Americans (presidents included) believe that everyone is like us. Everyone wants to do good for others. Everyone believes that life is sacred. It is absolutely not true. Respect for life is not a universal belief. It is a Judeo-Christian concept. It does us no good to believe otherwise.

President Kennedy was a good man. He served this country honorably and had a service record to show for it. Kennedy also served in the Congress – both in the House of Representatives and in the Senate before running for President. And even with all this experience, until he met Khrushchev, he made the fundamental mistake of believing that others believe in the same sacred beliefs that Americans do.

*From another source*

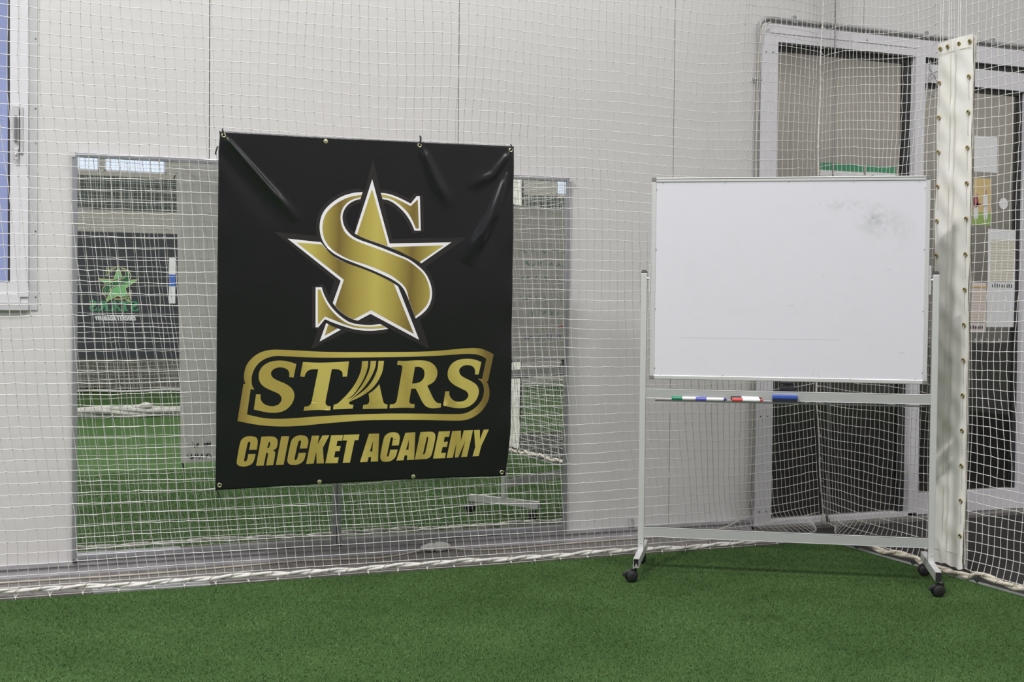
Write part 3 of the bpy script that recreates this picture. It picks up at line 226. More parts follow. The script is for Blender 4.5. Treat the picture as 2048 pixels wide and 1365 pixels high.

Senator Obama is no doubt also a good man. I do not doubt that he cares about this country’s future. I do doubt that he has any experience to back up his ideas. I do doubt that he understands the seriousness of the situation that we as a country find ourselves in today. The words “Islamic terror” were not buzzwords at the Democratic convention. As a result of not understanding any of this and wanting to look “reasonable” by wanting to talk to our enemies, Obama comes off very weak and puts the United States in danger as well as our allies.

Obama does not have the experience that Kennedy had. Obama does not have the service record that Kennedy had. Obama does not have the political service record that Kennedy had. He has no real legislation from his time in the Illinois state legislature. Instead he points to his time as a community organizer. Obama has nothing on Kennedy.

In other words… You Sir, Are No John Kennedy.